In tante piazze del Primo Maggio abbiamo visto una vera e propria guerra tra poveri; lavoratori contro i pensionati, vertenze aziendali contro sindacati confederali, presunti giovani contro giovani vecchi. È il gioco che ingrassa il padrone, che rafforza il potere costituito, che indebolisce solo i più deboli, chi soffre davvero. Ovviamente le responsabilità del sindacato confederale sono evidenti, si prova in queste ore (con un accordo sulla rappresentanza che prevede il voto dei lavoratori) a recuperare anni di ritardo nella necessaria opera d’inclusione e democratizzazione del fare sindacato. Sul tema della frammentazione del mondo del lavoro, del precariato e del nuovo sfruttamento si è ancora troppo indietro, ma penso che la mia generazione non possa delegare a chi ha fatto sindacato nel secolo scorso la difficile sfida di cogliere la complessità del nostro tempo. Il sindacato è uno strumento non un fine. A modo nostro, parlo alla mia generazione, servirebbe appropriarsi della pratica sindacale (dal greco: fare giustizia insieme) come strumento di emancipazione per tutti e per ciascuno. Nessuno lo farà per noi, uscire dalla condizione di minorità in cui siamo costretti a vivere, tra disoccupazione e precariato dilagante, significa condividere un nuovo alfabeto di pratiche e obiettivi mirati alla trasformazione della società. 

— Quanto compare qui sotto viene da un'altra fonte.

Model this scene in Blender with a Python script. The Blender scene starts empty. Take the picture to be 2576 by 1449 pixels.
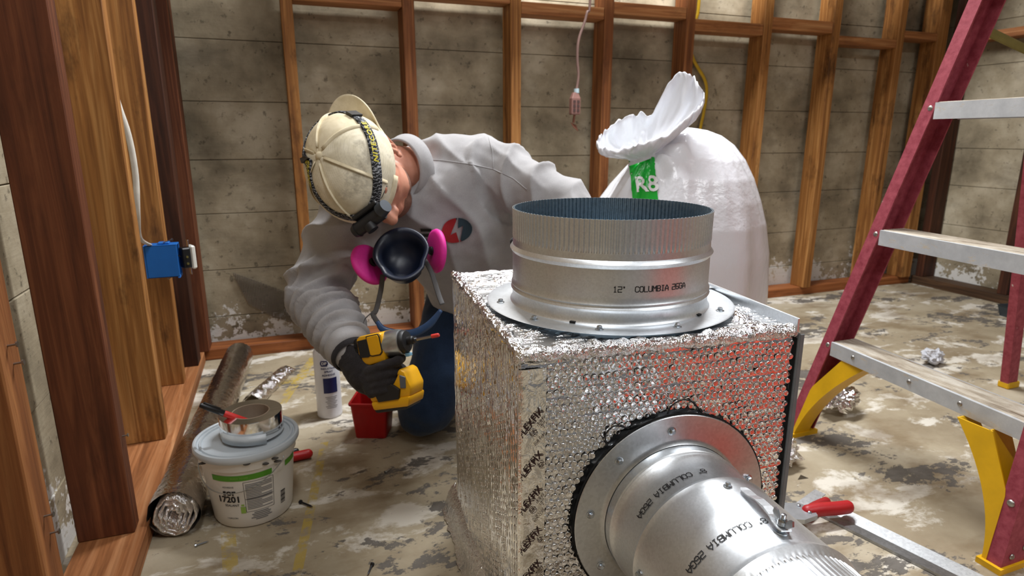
import bpy, bmesh, math, random
from mathutils import Vector, Matrix, noise
from mathutils.bvhtree import BVHTree
random.seed(7)
PI = math.pi
scene = bpy.context.scene
COL = scene.collection

# ------------------------------------------------------------------ camera
cam_d = bpy.data.cameras.new('camera')
cam_d.sensor_width = 36.0
cam_d.lens = 36.0 * 1560.0 / 2576.0
cam_d.clip_start = 0.02
cam_d.dof.use_dof = True
cam_d.dof.focus_distance = 0.80
cam_d.dof.aperture_fstop = 9.0
cam = bpy.data.objects.new('camera', cam_d)
COL.objects.link(cam)
cam.location = (0, 0, 0.80)
cam.rotation_euler = (math.radians(90 - 13.8), 0, math.radians(-20.4))
scene.camera = cam

# ------------------------------------------------------------------ world, lights, exposure
world = bpy.data.worlds.new('world')
scene.world = world
world.use_nodes = True
world.node_tree.nodes['Background'].inputs[0].default_value = (0.9, 0.95, 1.0, 1)
world.node_tree.nodes['Background'].inputs[1].default_value = 0.03


def area(name, loc, size, power, color, rot=(0, 0, 0)):
    d = bpy.data.lights.new(name, 'AREA')
    d.shape = 'RECTANGLE'
    d.size, d.size_y = size
    d.energy = power
    d.color = color
    o = bpy.data.objects.new(name, d)
    COL.objects.link(o)
    o.location = loc
    o.rotation_euler = rot
    return o


LAMPS = [((1.10, 1.86, 2.36), 1.2, 0.0, 80.0), ((0.10, 0.35, 2.36), 1.2, PI / 2, 16.0), ((1.75, -0.75, 2.36), 1.2, 0.0, 28.0)]
for i, (loc, ln, rz, pw) in enumerate(LAMPS):
    area('shop_light_lamp', loc, (ln, 0.20), pw, (0.96, 0.98, 1.0), (0, 0, rz))

vs = scene.view_settings
vs.view_transform = 'Standard'
vs.look = 'None'
vs.exposure = 0.0
vs.gamma = 1.0
vs.use_curve_mapping = False


# ------------------------------------------------------------------ helpers
def S(r, g, b):
    f = lambda c: (c / 255 / 12.92) if c / 255 <= 0.04045 else ((c / 255 + 0.055) / 1.055) ** 2.4
    return (f(r), f(g), f(b), 1.0)


class NT:
    def __init__(self, name):
        self.m = bpy.data.materials.new(name)
        self.m.use_nodes = True
        self.t = self.m.node_tree
        self.b = self.t.nodes['Principled BSDF']

    def n(self, typ, **kw):
        nd = self.t.nodes.new(typ)
        for k, v in kw.items():
            if k in nd.inputs:
                nd.inputs[k].default_value = v
            else:
                setattr(nd, k, v)
        return nd

    def l(self, a, b):
        self.t.links.new(a, b)

    def coord(self, kind='Object', scale=(1, 1, 1), rot=(0, 0, 0), rnd=False):
        tc = self.n('ShaderNodeTexCoord')
        mp = self.n('ShaderNodeMapping')
        mp.inputs['Scale'].default_value = scale
        mp.inputs['Rotation'].default_value = rot
        self.l(tc.outputs[kind], mp.inputs['Vector'])
        if rnd:
            oi = self.n('ShaderNodeObjectInfo')
            mu = self.n('ShaderNodeMath', operation='MULTIPLY')
            mu.inputs[1].default_value = 37.0
            self.l(oi.outputs['Random'], mu.inputs[0])
            cb = self.n('ShaderNodeCombineXYZ')
            for k in range(3):
                self.l(mu.outputs[0], cb.inputs[k])
            self.l(cb.outputs[0], mp.inputs['Location'])
        return mp.outputs[0]

    def noise(self, vec, scale, detail=4, rough=0.55, dist=0.0):
        nd = self.n('ShaderNodeTexNoise')
        nd.inputs['Scale'].default_value = scale
        nd.inputs['Detail'].default_value = detail
        nd.inputs['Roughness'].default_value = rough
        nd.inputs['Distortion'].default_value = dist
        self.l(vec, nd.inputs['Vector'])
        return nd.outputs['Fac']

    def ramp(self, fac, stops, interp='LINEAR'):
        r = self.n('ShaderNodeValToRGB')
        r.color_ramp.interpolation = interp
        e = r.color_ramp.elements
        while len(e) < len(stops):
            e.new(0.5)
        for k, (p, c) in enumerate(stops):
            e[k].position = p
            e[k].color = c if len(c) == 4 else (*c, 1)
        self.l(fac, r.inputs[0])
        return r.outputs[0]

    def mask(self, fac, a, b):
        return self.ramp(fac, [(a, (0, 0, 0, 1)), (b, (1, 1, 1, 1))])

    def mix(self, fac, a, b, mode='MIX'):
        m = self.n('ShaderNodeMix', data_type='RGBA', blend_type=mode)
        if isinstance(fac, (int, float)):
            m.inputs[0].default_value = fac
        else:
            self.l(fac, m.inputs[0])
        for k, v in ((6, a), (7, b)):
            if isinstance(v, tuple):
                m.inputs[k].default_value = v
            else:
                self.l(v, m.inputs[k])
        return m.outputs[2]

    def math(self, op, a, b=None):
        m = self.n('ShaderNodeMath', operation=op)
        for k, v in ((0, a), (1, b)):
            if v is None:
                continue
            if isinstance(v, (int, float)):
                m.inputs[k].default_value = v
            else:
                self.l(v, m.inputs[k])
        return m.outputs[0]

    def bump(self, h, strength=0.3, dist=0.01):
        b = self.n('ShaderNodeBump')
        b.inputs['Strength'].default_value = strength
        b.inputs['Distance'].default_value = dist
        self.l(h, b.inputs['Height'])
        self.l(b.outputs[0], self.b.inputs['Normal'])

    def set(self, color=None, rough=None, metal=None, spec=None):
        for key, v in (('Base Color', color), ('Roughness', rough), ('Metallic', metal), ('Specular IOR Level', spec)):
            if v is None:
                continue
            if isinstance(v, (int, float, tuple)):
                self.b.inputs[key].default_value = v
            else:
                self.l(v, self.b.inputs[key])
        return self


def plain(name, col, rough=0.5, metal=0.0, var=0.12, scale=30, bump=0.0, bscale=200, spec=0.5):
    t = NT(name)
    v = t.coord('Object')
    f = t.noise(v, scale, 4)
    d = tuple(c * (1 - var) for c in col[:3]) + (1,)
    u = tuple(min(1, c * (1 + var)) for c in col[:3]) + (1,)
    t.set(t.ramp(f, [(0.3, d), (0.7, u)]), rough, metal, spec)
    if bump:
        t.bump(t.noise(v, bscale, 3), bump, 0.002)
    return t.m


def wood(name, dark, mid, light, axis=2, stain=0.5):
    t = NT(name)
    sc = [26.0, 26.0, 26.0]
    sc[axis] = 1.1
    v = t.coord('Object', tuple(sc), rnd=True)
    g = t.noise(v, 1.6, 6, 0.6, 1.2)
    c = t.ramp(g, [(0.25, dark), (0.5, mid), (0.72, light)])
    sf = [140.0, 140.0, 140.0]
    sf[axis] = 3.0
    fine = t.noise(t.coord('Object', tuple(sf), rnd=True), 1.0, 3)
    c = t.mix(0.35, c, t.ramp(fine, [(0.3, (0.25, 0.2, 0.17, 1)), (0.7, (1, 1, 1, 1))]), 'MULTIPLY')
    s2 = [9.0, 9.0, 9.0]
    s2[axis] = 3.2
    blot = t.noise(t.coord('Object', tuple(s2), rnd=True), 1.3, 5, 0.7)
    m = t.mask(blot, 0.55, 0.70)
    c = t.mix(t.math('MULTIPLY', m, stain), c, tuple(x * 0.35 for x in dark[:3]) + (1,))
    t.set(c, 0.62, 0.0, 0.3)
    t.bump(fine, 0.12, 0.002)
    return t.m


def galv(name, base, rough=0.3, spangle=0.25, scale=260):
    t = NT(name)
    v = t.coord('Object')
    vo = t.n('ShaderNodeTexVoronoi')
    vo.inputs['Scale'].default_value = scale
    t.l(v, vo.inputs['Vector'])
    sp = vo.outputs['Color']
    bw = t.n('ShaderNodeRGBToBW')
    t.l(sp, bw.inputs[0])
    d = tuple(c * (1 - spangle) for c in base[:3]) + (1,)
    c = t.ramp(bw.outputs[0], [(0.1, d), (0.8, base)])
    sm = t.noise(v, 9, 4)
    r = t.math('ADD', t.math('MULTIPLY', bw.outputs[0], 0.02), t.math('MULTIPLY', sm, 0.16))
    r = t.math('ADD', r, rough - 0.12)
    t.set(c, r, 1.0)
    t.bump(t.noise(v, 14, 2), 0.03, 0.003)
    return t.m


def foil(name, base, rough=0.14, crinkle=0.35, scale=120, stretch=(1, 1, 1)):
    t = NT(name)
    v = t.coord('Object', stretch)
    a = t.noise(v, scale, 3, 0.6, 0.4)
    t.set(base, rough, 1.0)
    t.bump(a, crinkle, 0.006)
    return t.m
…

In fondo le controparti sono sempre i padroni (si ancora e proprio loro) che sulle nostre divisioni continuano a godere, a sfruttare la prole (che oggi più che mai ha sempre più forme immateriali di produzione e accumulazione di capitale). Niente di nuovo; è l’eterno conflitto tra capitale e lavoro che ricorre, in forme nuove, sempre più subdole e feroci. Quest’anno il primo Maggio l’ho passato a Portella della Ginestra, dove la mafia sparò nel ’47 ammazzando indiscriminatamente donne, uomini e bambini. Tra quelle pietre di Portella mi sono chiesto: perché nel ’47, nell’immediato dopoguerra, con i contadini e i braccianti ridotti alla fame dalla mafia del Feudo, si decise comunque di festeggiare qui con musica popolare condividendo perfino quell’unico pezzo di pane? Perché dopo i drammatici e sanguinolenti fatti di Chicago nel 1886 il movimento internazionale dei lavoratori e delle lavoratrici decise di indire una giornata di “festa” e di astensione dal lavoro? 

Forse perché quella giornata è divenuta il simbolo della dignità del lavoro, nonché di chi un lavoro non ce l’aveva, di chi era sfruttato e mal pagato, di chi era costretto a confrontarsi con la fame e guardava nella solidarietà tra i più deboli una possibilità di riscatto collettivo. Forse perché c’era un senso comune del “fare insieme giustizia”, forse perché di là dalle strumentalizzazioni e degli estetismi, la lotta era un orizzonte d’impegno quotidiano, concreto, mobilitante e solidale, non un cerimoniale da ripetere a memoria dove ognuno ha la sua parte in commedia. O si ricostruisce questo orizzonte, o il padrone sarà sempre più grasso e noi invece sempre più divisi, deboli e ininfluenti.